Kuzey-Doğu Suriye’nin bombalanması
AKP’li Dışişleri Bakanı Hakan Fidan, Kuzey Kıbrıs Dışişleri Bakanı Tahsin Ertuğruloğlu ile Ankara’da Dışişleri Bakanlığındaki görüşmesinin ardından düzenlenen ortak basın toplantısında şunları söylemişti: “Özellikle Irak ve Suriye’de PKK/YPG’ye ait bütün altyapı, üstyapı tesisleri, enerji tesisleri bundan sonra güvenlik güçlerimizin, silahlı kuvvetlerimizin, istihbarat unsurlarımızın topyekün meşru hedefidir. Üçüncü tarafların PKK/YPG’li tesislerden ve şahıslardan uzak durmasını tavsiye ediyorum.”
Suriye hava sahası açık tutulurken Türkiye bombardımana başlamıştı. TSK, MİT savaş uçaklarıyla, SİHA’larla harekete geçmiş, Suriye’deki TSK-SMO üslerindeki birlikler de kullanılmıştı. 5-10 Ekim 2023’te, Aralaık 2023’te ve Ocak 2024’te Kuzey ve Doğu Suriye’de altyapıyı bombalanmıştı.

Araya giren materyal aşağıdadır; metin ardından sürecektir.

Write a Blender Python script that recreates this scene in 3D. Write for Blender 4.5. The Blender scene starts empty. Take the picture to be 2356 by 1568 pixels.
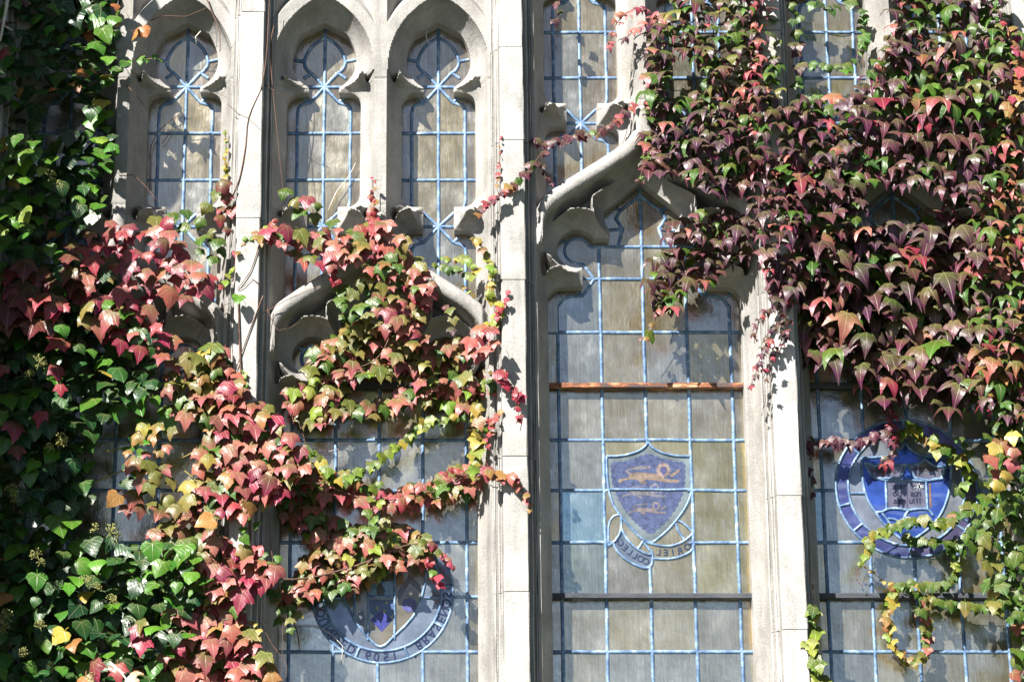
import bpy, bmesh, math, random
import numpy as np
from mathutils import Vector, Matrix, Euler, noise as mnoise
from mathutils.geometry import delaunay_2d_cdt

# ------------------------------------------------------------------ camera, sky, sun, exposure
scene = bpy.context.scene
COL = scene.collection
R = math.radians
FPX, PITCH, CAM, CXP = 5563.0, R(17), (-0.31, -8.79, -2.69), 988.0     # focal length and principal point in 2356-px units
cam_data = bpy.data.cameras.new('camera')
cam_data.sensor_width = 36.0
cam_data.lens = FPX / 2356 * 36
cam_data.shift_x = (1178 - CXP) / 2356
cam_data.clip_end = 2000
cam = bpy.data.objects.new('camera', cam_data)
COL.objects.link(cam)
cam.location = CAM
cam.rotation_euler = (R(90) + PITCH, 0, 0)
scene.camera = cam

SUN_EL, SUN_AZ = R(39), R(35)          # azimuth to the left of the wall's outward normal
world = bpy.data.worlds.new('World')
scene.world = world
world.use_nodes = True
wn = world.node_tree.nodes
sky = wn.new('ShaderNodeTexSky')
sky.sky_type = 'NISHITA'
sky.sun_disc = False
sky.sun_elevation = SUN_EL
sky.sun_rotation = R(180) + SUN_AZ
sky.air_density = 0.35
sky.dust_density = 0.35
wn['Background'].inputs['Strength'].default_value = 0.05
world.node_tree.links.new(sky.outputs[0], wn['Background'].inputs['Color'])
sd = bpy.data.lights.new('sun', 'SUN')
sd.energy = 5.0
sd.angle = R(0.5)
sd.color = (1.0, 0.96, 0.90)
sun = bpy.data.objects.new('sun', sd)
COL.objects.link(sun)
to_sun = Vector((-math.sin(SUN_AZ) * math.cos(SUN_EL), -math.cos(SUN_AZ) * math.cos(SUN_EL), math.sin(SUN_EL)))
sun.rotation_euler = to_sun.to_track_quat('Z', 'Y').to_euler()
sun.location = (-4, -6, 8)
scene.view_settings.view_transform = 'Standard'
scene.view_settings.look = 'None'
scene.view_settings.exposure = 1.7
scene.view_settings.gamma = 1.0
scene.cycles.max_bounces = 4
scene.cycles.diffuse_bounces = 1
scene.cycles.glossy_bounces = 2
scene.cycles.transmission_bounces = 3
scene.cycles.transparent_max_bounces = 4

rng = random.Random(7)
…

Elektrik kesintisi ve araç kuyrukları
Vurulan yerler arasında Kobane’deki Miştenur Hastanesi, Qamışlo Oksijen Merkezi, Diyaliz Merkezi, Simav matbaası, Rohilat Zeytin Fabrikası, araba garajı, inşaat şirketleri, Cezire Yem Fabrikası, dikim merkezi, düğün salonu, Um El Fursan köyünde pamuk deposu, Botan Petrol İstasyonu, Qamişlo’daki El Nebe içecek şirketi, Qamişlo’daki eski değirmen, Qamışlı’dan Kobanê’ye kontrol noktaları, Girkê Legê ilçesinin batısındaki Girê Ziyaretê Cûlî (Tûbiye) köyündeki tahıl ambarları civarı, Qamişlo’nun güneyindeki Savar fabrikası. Qamişlo’nun doğusundaki Elaya Mahallesi’nde 2 giysi ile soba deposu, ve evler vardı. Elektrik santrallerinin bombalanmasıyla milyonlarca kişi elektriksiz kaldı. Hastaneler elektriksiz bırakıldı. Akaryakıt temin yerlerinin vurulması sonrası sıkıntısı nedeniyle uzun araç kuyrukları oluşmaya başladı.